I was at that time the guest of a son of my Pittsburg friend, Judge McMillan, who led the singing in our church, and with whom I expect to sing “St. Thomas” in heaven. My host of that evening afterwards became U.S. Senator from Minnesota.
A considerable portion of three winters I traveled in Minnesota and lectured, one day riding thirty miles in an open cutter when the mercury was frozen and the wind blew almost a gale. Have crossed houseless prairies between midnight and morning, with only a stage driver, and I never encountered a neglect or a rudeness: but found gentlemen in red flannel shirts and their trowsers stuffed into the tops of their boots, who had no knowledge of grammar, and who would, I think, have sold their lives dearly in my defense.
Late in ’60 or early in ’61, I lectured in Mantorville, and was the guest of Mr. Bancroft, editor of the Express, when he handed me a copy of the New York Tribune, pointed to an item, and turned away. It was a four line announcement that he who had been my husband had obtained a divorce on the ground of desertion. I laid down the paper, looked at my hands, and thought:
“Once more you are mine. True, the proceeds of your twenty years of brick-making are back there in Egypt with your lost patrimony, but we are over the Red Sea, out in the free desert; no pursuit is possible, and if bread fails, God will send manna.”
While I sat, Mrs. Bancroft came to me, caressed me, and said:
“Old things have passed away, and all things have become new.”
CHAPTER XLVII.
OUT INTO THE WORLD AND HOME AGAIN.
In my first lecturing winter I spoke in the Hall of Representatives, St. Paul, to a large audience, and succeeded past all my hopes. I spoke there again in the winter of ’61 and ’62, on the anti-slavery question, and in a public hall on “Woman’s Legal Disabilities.” Both were very successful, and I was invited to give the latter lecture before the Senate, which I did. The hall was packed and the lecture received with profound attention, interrupted by hearty applause.
The Senate was in session, and Gen. Lowrie occupied his seat as a member. It was a great fall for him to tumble from his dictatorship to so small an honor. He sat and looked at me like one in a dream, and I could not but see that he was breaking. I hoped he would come up with others when they began to crowd around me, but he did not.

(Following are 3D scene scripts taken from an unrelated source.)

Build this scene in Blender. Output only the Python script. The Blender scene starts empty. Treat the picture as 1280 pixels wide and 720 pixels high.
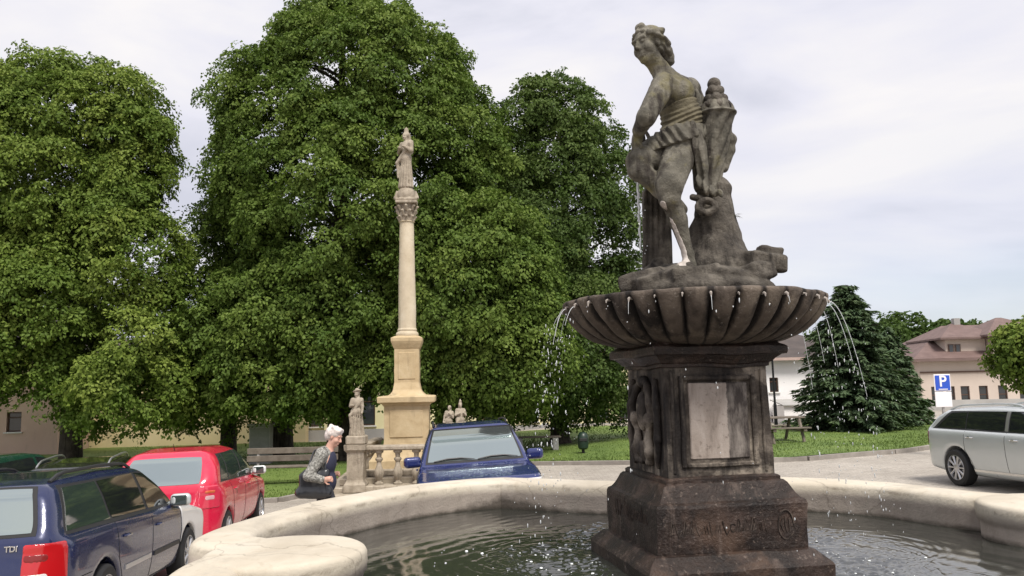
import bpy, math, random
import numpy as np
from mathutils import Vector, Matrix, Euler

# ------------------------------------------------------------------ camera, sky, sun
SC = bpy.context.scene
COL = SC.collection
CAM_Z = 1.66
PITCH, ROLL, FPX = math.radians(6.87), math.radians(1.2), 1000.0
cam_d = bpy.data.cameras.new("camera")
cam_d.sensor_width = 36.0
cam_d.lens = 36.0 * FPX / 1280.0
cam_d.clip_start, cam_d.clip_end = 0.05, 3000.0
cam = bpy.data.objects.new("camera", cam_d)
COL.objects.link(cam)
CAM_R = Matrix.Rotation(math.pi / 2 + PITCH, 3, 'X') @ Matrix.Rotation(-ROLL, 3, 'Z')
cam.matrix_world = Matrix.Translation((0, 0, CAM_Z)) @ CAM_R.to_4x4()
SC.camera = cam

SUN_EL, SUN_AZ = math.radians(57), math.radians(158)       # azimuth clockwise from +Y
world = bpy.data.worlds.new("World")
SC.world = world
world.use_nodes = True
wn, wl = world.node_tree.nodes, world.node_tree.links
wn.clear()
w_out = wn.new('ShaderNodeOutputWorld')
w_mix = wn.new('ShaderNodeMixShader')
bg_sky = wn.new('ShaderNodeBackground'); bg_sky.inputs[1].default_value = 0.10
bg_cld = wn.new('ShaderNodeBackground'); bg_cld.inputs[1].default_value = 0.635
skyt = wn.new('ShaderNodeTexSky'); skyt.sky_type = 'NISHITA'; skyt.sun_disc = False
skyt.sun_elevation = SUN_EL; skyt.sun_rotation = SUN_AZ
wl.new(skyt.outputs[0], bg_sky.inputs[0])
tc = wn.new('ShaderNodeTexCoord')
mp = wn.new('ShaderNodeMapping'); mp.inputs['Scale'].default_value = (1.0, 1.0, 3.2)
mp.inputs['Rotation'].default_value = (0.0, 0.12, 0.6)
wl.new(tc.outputs['Generated'], mp.inputs[0])
nz = wn.new('ShaderNodeTexNoise'); nz.inputs['Scale'].default_value = 2.3; nz.inputs['Detail'].default_value = 7
nz.inputs['Roughness'].default_value = 0.52; nz.inputs['Distortion'].default_value = 0.35
wl.new(mp.outputs[0], nz.inputs['Vector'])
cr = wn.new('ShaderNodeValToRGB')
cr.color_ramp.elements[0].position = 0.34; cr.color_ramp.elements[0].color = (0.69, 0.705, 0.81, 1)
cr.color_ramp.elements[1].position = 0.62; cr.color_ramp.elements[1].color = (1.0, 0.975, 0.985, 1)
e = cr.color_ramp.elements.new(0.47); e.color = (0.865, 0.862, 0.955, 1)
wl.new(nz.outputs['Fac'], cr.inputs[0]); wl.new(cr.outputs[0], bg_cld.inputs[0])
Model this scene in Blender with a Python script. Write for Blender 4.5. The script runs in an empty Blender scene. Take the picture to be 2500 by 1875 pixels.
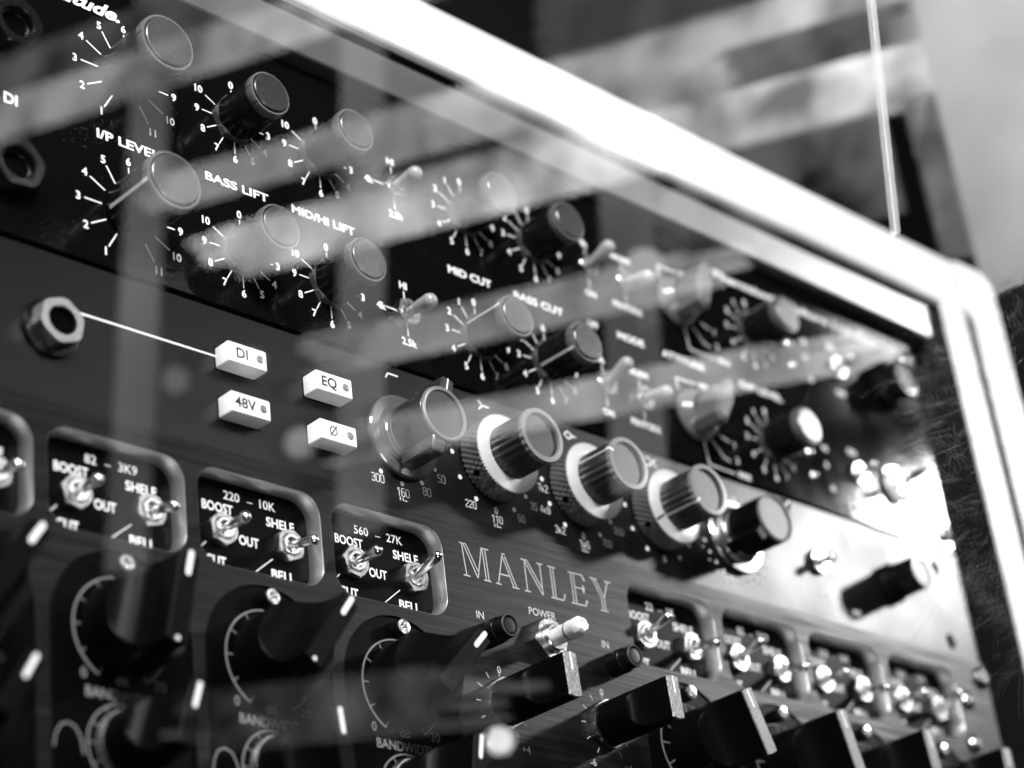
import bpy, math, random
from math import sin, cos, pi, radians, hypot, atan2
from mathutils import Vector, Matrix
from mathutils.geometry import tessellate_polygon

# Panel coordinates used below: millimetres, x right along the rack, y up, z out of the front panels.
MM = 0.001
def W(p): return Vector((p[0]*MM, -p[2]*MM, p[1]*MM))
sc = bpy.context.scene
col = sc.collection
random.seed(7)

# ------------------------------------------------------------------ camera
cam_d = bpy.data.cameras.new('camera'); cam = bpy.data.objects.new('camera', cam_d); col.objects.link(cam)
RX = Vector((0.7109366543, -0.1136689912, 0.6940089582))
RY = Vector((0.2458158639, -0.8844362753, -0.3966699332))
RZ = Vector((0.6588957691, 0.4526056068, -0.6008365253))
right = Vector((RX[0], RY[0], RZ[0]))
def axis(i): return Vector((RX[i], RY[i], RZ[i]))
Rrow = [Vector((0.7109366543, -0.1136689912, 0.6940089582)), Vector((0.2458158639, -0.8844362753, -0.3966699332)), Vector((0.6588957691, 0.4526056068, -0.6008365253))]
def WD(v): return Vector((v[0], -v[2], v[1]))
bx_, by_, bz_ = WD(Rrow[0]), -WD(Rrow[1]), -WD(Rrow[2])
m = Matrix(((bx_[0], by_[0], bz_[0]), (bx_[1], by_[1], bz_[1]), (bx_[2], by_[2], bz_[2]))).to_4x4()
m.translation = W((-441.44, -293.166, 400.848))
cam.matrix_world = m
cam_d.sensor_width = 36.0; cam_d.lens = 5180.37/2500*36.0
cam_d.clip_start = 0.01; cam_d.clip_end = 50
cam_d.dof.use_dof = True; cam_d.dof.focus_distance = 0.603; cam_d.dof.aperture_fstop = 7.9
cam_d.dof.aperture_blades = 0
sc.camera = cam

# ------------------------------------------------------------------ world
world = bpy.data.worlds.new('World'); sc.world = world; world.use_nodes = True
bg = world.node_tree.nodes['Background']; bg.inputs[0].default_value = (1, 1, 1, 1); bg.inputs[1].default_value = 0.008

# ------------------------------------------------------------------ lamps
def area(name, loc, target, sx, sy, power):
    d = bpy.data.lights.new(name, 'AREA'); d.shape = 'RECTANGLE'; d.size = sx*MM; d.size_y = sy*MM; d.energy = power
    o = bpy.data.objects.new(name, d); col.objects.link(o); o.location = W(loc)
    o.rotation_euler = (W(target)-W(loc)).to_track_quat('-Z', 'Y').to_euler(); return o
area('ceiling_lamp', (-430, 380, 800), (0, 0, 0), 240, 240, 15)
area('room_window_light', (1190, 450, 582), (200, 20, 0), 88, 84, 11.5)
area('low_fill', (-420, -560, 720), (0, -60, 0), 200, 240, 1.5)  # fill added from below for undersides and shadowed labels
area('high_left_lamp', (-700, 720, 600), (0, 0, 0), 240, 200, 12)
area('header_fill', (1190, 660, 560), (250, 100, 0), 110, 130, 0.9)  # emitter added to brighten the right end of the header rail

sc.view_settings.view_transform = 'Standard'; sc.view_settings.look = 'None'
sc.view_settings.exposure = 0.0; sc.view_settings.gamma = 1.0
sc.render.engine = 'CYCLES'
try:
    sc.cycles.max_bounces = 10; sc.cycles.transparent_max_bounces = 16; sc.cycles.glossy_bounces = 6
    sc.cycles.sample_clamp_indirect = 6.0
except Exception: pass

# ------------------------------------------------------------------ materials
def mat(name, base=0.5, rough=0.5, metal=0.0, spec=0.5, noise=None, bump=None, trans=0.0, coat=0.0, ior=1.45, aniso=None, roughvar=None):
    mt = bpy.data.materials.new(name); mt.use_nodes = True; nt = mt.node_tree; b = nt.nodes['Principled BSDF']
    b.inputs['Base Color'].default_value = (base, base, base, 1); b.inputs['Roughness'].default_value = rough
    b.inputs['Metallic'].default_value = metal; b.inputs['Specular IOR Level'].default_value = spec
    b.inputs['IOR'].default_value = ior; b.inputs['Transmission Weight'].default_value = trans
    b.inputs['Coat Weight'].default_value = coat; b.inputs['Coat Roughness'].default_value = 0.05
    tc = nt.nodes.new('ShaderNodeTexCoord')
    def nz(scale, detail=3.0, stretch=(1, 1, 1)):
        mp = nt.nodes.new('ShaderNodeMapping'); mp.inputs['Scale'].default_value = stretch
        n = nt.nodes.new('ShaderNodeTexNoise'); n.inputs['Scale'].default_value = scale; n.inputs['Detail'].default_value = detail
        nt.links.new(tc.outputs['Object'], mp.inputs['Vector']); nt.links.new(mp.outputs['Vector'], n.inputs['Vector']); return n
    if noise:
        scale, amt, stretch = noise
        n = nz(scale, 4.0, stretch); r = nt.nodes.new('ShaderNodeMapRange')
        r.inputs['From Min'].default_value = 0.3; r.inputs['From Max'].default_value = 0.7
        r.inputs['To Min'].default_value = base*(1-amt); r.inputs['To Max'].default_value = base*(1+amt)
        nt.links.new(n.outputs['Fac'], r.inputs['Value']); nt.links.new(r.outputs['Result'], b.inputs['Base Color'])
    if roughvar:
        scale, amt, stretch = roughvar
        n = nz(scale, 5.0, stretch); r = nt.nodes.new('ShaderNodeMapRange')
        r.inputs['From Min'].default_value = 0.3; r.inputs['From Max'].default_value = 0.7
        r.inputs['To Min'].default_value = max(0.01, rough-amt); r.inputs['To Max'].default_value = rough+amt
        nt.links.new(n.outputs['Fac'], r.inputs['Value']); nt.links.new(r.outputs['Result'], b.inputs['Roughness'])
    if bump:
        scale, strength, stretch = bump
        n = nz(scale, 2.0, stretch); bp = nt.nodes.new('ShaderNodeBump'); bp.inputs['Strength'].default_value = strength
        bp.inputs['Distance'].default_value = 0.0002
        nt.links.new(n.outputs['Fac'], bp.inputs['Height']); nt.links.new(bp.outputs['Normal'], b.inputs['Normal'])
    return mt
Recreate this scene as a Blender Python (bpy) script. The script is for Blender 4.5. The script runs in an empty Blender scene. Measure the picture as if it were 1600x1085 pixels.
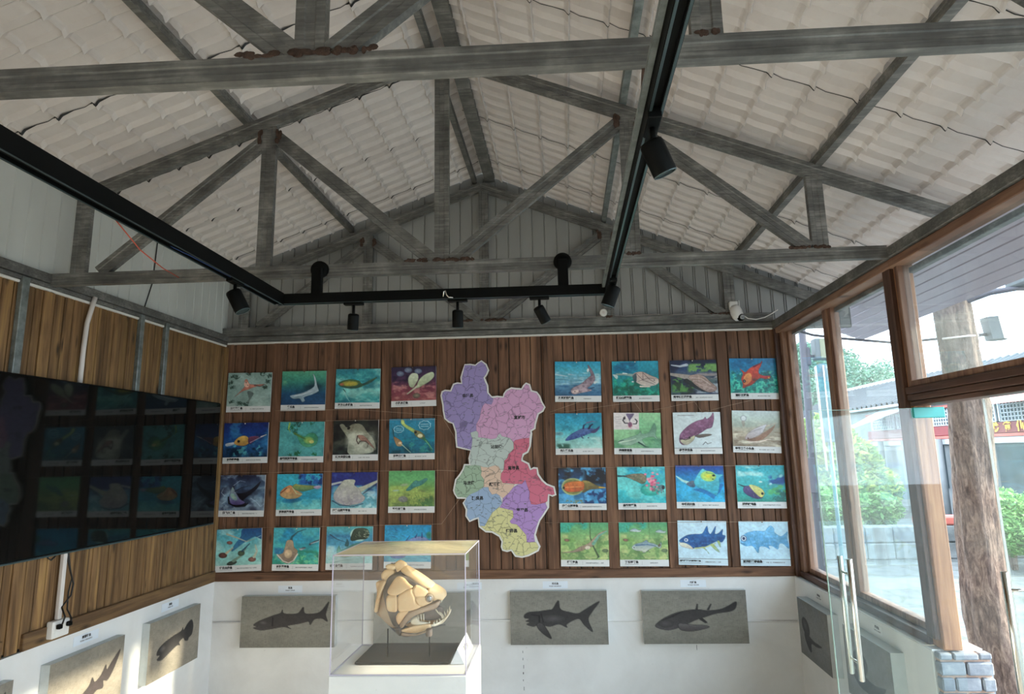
# Small fossil-fish pavilion: steel trusses, tiled roof, plank walls with fish posters, glass front
import bpy, bmesh, math, random
import numpy as np
from mathutils import Vector, Matrix
from mathutils.geometry import delaunay_2d_cdt

scene = bpy.context.scene
COL = scene.collection
EYE = 1.65
FZ = -.26          # floor level

# ---------------------------------------------------------------- camera
def setup_camera():
    yaw, pitch, roll = -.0821, .1712, -.0193
    cy, sy = math.cos(yaw), math.sin(yaw)
    Rz = Matrix(((cy, -sy, 0), (sy, cy, 0), (0, 0, 1)))
    base = Matrix(((1, 0, 0), (0, 0, -1), (0, 1, 0)))
    cp, sp = math.cos(pitch), math.sin(pitch)
    Rx = Matrix(((1, 0, 0), (0, cp, sp), (0, -sp, cp)))
    cr, sr = math.cos(roll), math.sin(roll)
    Rr = Matrix(((cr, -sr, 0), (sr, cr, 0), (0, 0, 1)))
    M = Rr @ Rx @ base @ Rz
    rot = Matrix((M[0], -M[1], -M[2])).transposed()
    cam = bpy.data.cameras.new('camera')
    cam.sensor_width = 36
    cam.lens = 972.3 / 1600 * 36
    cam.clip_start = .02
    cam.clip_end = 600
    o = bpy.data.objects.new('camera', cam)
    COL.objects.link(o)
    o.matrix_world = Matrix.Translation((0, 0, EYE)) @ rot.to_4x4()
    scene.camera = o
setup_camera()

# ---------------------------------------------------------------- world, sun, exposure
vs = scene.view_settings
scene.display_settings.display_device = 'sRGB'
vs.view_transform = 'Standard'
vs.look = 'None'
vs.gamma = 1
vs.use_curve_mapping = False
vs.exposure = 1.32

def setup_world():
    w = bpy.data.worlds.new('sky')
    scene.world = w
    w.use_nodes = True
    nt = w.node_tree
    nt.nodes.clear()
    out = nt.nodes.new('ShaderNodeOutputWorld')
    bg = nt.nodes.new('ShaderNodeBackground')
    tc = nt.nodes.new('ShaderNodeTexCoord')
    nz = nt.nodes.new('ShaderNodeTexNoise')
    mp = nt.nodes.new('ShaderNodeMapping')
    rp = nt.nodes.new('ShaderNodeValToRGB')
    mp.inputs['Scale'].default_value = (1, 1, 3.2)
    nz.inputs['Scale'].default_value = 2.2
    nz.inputs['Detail'].default_value = 5
    rp.color_ramp.elements[0].position = .35
    rp.color_ramp.elements[0].color = (.60, .79, 1.0, 1)
    rp.color_ramp.elements[1].position = .6
    rp.color_ramp.elements[1].color = (.90, .955, 1.0, 1)
    nt.links.new(tc.outputs['Generated'], mp.inputs['Vector'])
    nt.links.new(mp.outputs['Vector'], nz.inputs['Vector'])
    nt.links.new(nz.outputs['Fac'], rp.inputs['Fac'])
    nt.links.new(rp.outputs['Color'], bg.inputs['Color'])
    bg.inputs['Strength'].default_value = 2.9
    nt.links.new(bg.outputs['Background'], out.inputs['Surface'])
setup_world()

def setup_sun():
    L = bpy.data.lights.new('sun', 'SUN')
    L.energy = 4.5
    L.angle = math.radians(1.2)
    L.color = (1.0, .86, .62)
    o = bpy.data.objects.new('sun', L)
    COL.objects.link(o)
    d = Vector((-2.6, -.16, -1.02)).normalized()
    o.rotation_euler = d.to_track_quat('-Z', 'Y').to_euler()
    o.location = (8, -4, 6)
setup_sun()

# ---------------------------------------------------------------- geometry helpers
# The pavilion is very slightly out of square: (u, v, z) = along the back wall, along the side walls, up.
SK = .0342
CU, SU = math.cos(SK), math.sin(SK)
def W(p):
    return Vector((p[0] * CU, p[1] + p[0] * SU, p[2]))

ORG = {}
def newobj(name, data, parent=None, org=None):
    o = bpy.data.objects.new(name, data)
    COL.objects.link(o)
    if parent is not None:
        o.parent = parent
        ORG[o.name] = ORG[parent.name]
    else:
        ORG[o.name] = Vector(org) if org is not None else Vector((0, 0, 0))
        o.location = ORG[o.name]
    return o

def tag(o, label=None, cat=None, group=None, kind=None):
    if label: o['label'] = label
    if cat: o['category'] = cat
    if group: o['group'] = group
    if kind: o['kind'] = kind
    return o

def thing(name, at, label, cat, group=None):
    o = newobj(name, None, None, W(at))
    o.empty_display_size = .05
    return tag(o, label, cat, group)

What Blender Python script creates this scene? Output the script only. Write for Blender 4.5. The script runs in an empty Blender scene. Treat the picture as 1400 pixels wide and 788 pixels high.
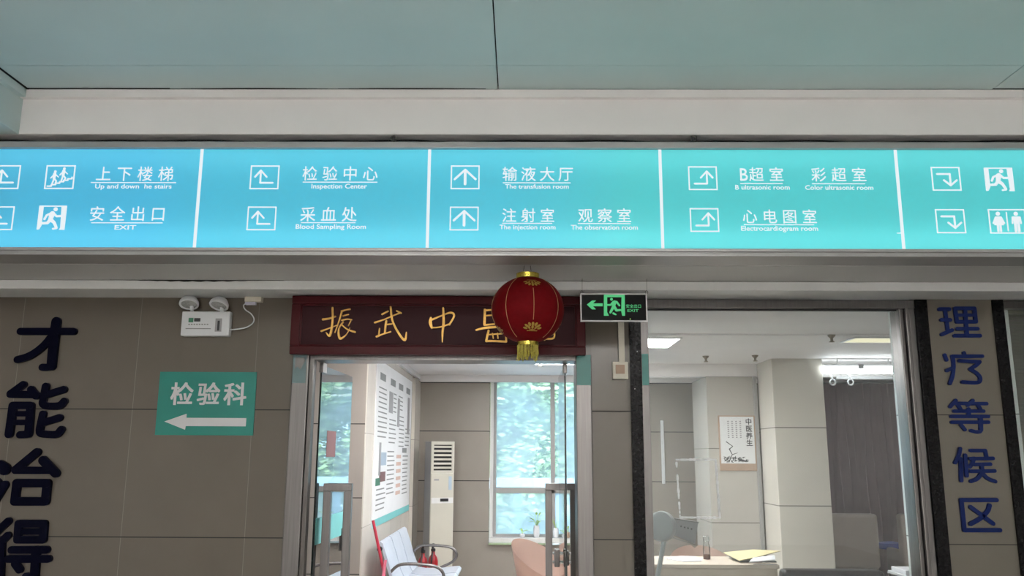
import bpy, bmesh, math, random
from mathutils import Vector, Matrix
random.seed(7)
SC = bpy.context.scene
COL = SC.collection
PI = math.pi

# ------------------------------------------------------------------ camera, world, exposure
EYE, FOC, PITCH, YAW, ROLL = 1.62, 1150.0, .19593, .0104, .00471
cam_d = bpy.data.cameras.new('camera')
cam_d.sensor_fit = 'HORIZONTAL'; cam_d.sensor_width = 36.0
cam_d.lens = FOC / 1400.0 * 36.0
cam_d.clip_start = .05; cam_d.clip_end = 300
cam = bpy.data.objects.new('camera', cam_d); COL.objects.link(cam)
cam.matrix_world = Matrix.Translation((0, 0, EYE)) @ Matrix.Rotation(YAW, 4, 'Z') @ Matrix.Rotation(PI/2 + PITCH, 4, 'X') @ Matrix.Rotation(ROLL, 4, 'Z')
SC.camera = cam
SC.view_settings.view_transform = 'Standard'; SC.view_settings.look = 'None'
SC.view_settings.gamma = 1; SC.view_settings.use_curve_mapping = False
SC.view_settings.exposure = 0.0
SC.cycles.max_bounces = 10; SC.cycles.transparent_max_bounces = 16
SC.cycles.caustics_reflective = False; SC.cycles.caustics_refractive = False
SC.cycles.sample_clamp_indirect = 12.0

WORLD_STRENGTH = 5.6
CORRIDOR_LAMP = 60.0
ROOM_LAMP = 52.0
SIGN_GLOW = .42
TUBE_WATT = 1.7
w = bpy.data.worlds.new('sky'); SC.world = w; w.use_nodes = True
nt = w.node_tree; nt.nodes.clear()
wo = nt.nodes.new('ShaderNodeOutputWorld'); wb = nt.nodes.new('ShaderNodeBackground')
wb.inputs[0].default_value = (.80, .93, 1.0, 1); wb.inputs[1].default_value = WORLD_STRENGTH
nt.links.new(wb.outputs[0], wo.inputs[0])
sun_d = bpy.data.lights.new('sun', 'SUN'); sun_d.energy = 10.5; sun_d.angle = .03; sun_d.color = (1, .96, .88)
sun = bpy.data.objects.new('sun', sun_d); COL.objects.link(sun)
sun.rotation_euler = (math.radians(38), math.radians(14), 0)      # high sun from behind the building onto the trees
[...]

I had come to be the looked-at of all lookers; the talked-of of all talkers; was the guest of Geo. A. Nurse, the U.S. Attorney, dined with the Governor, and was praised by the press. I was dubbed the “Fanny Kemble of America,” and reminded critics of the then greatest Shylock of the stage. A judge from Ohio said there was “not a man in the State who could have presented that case (Woman’s Legal Disabilities) so well.” Indeed, I was almost as popular as if I were about to be hanged!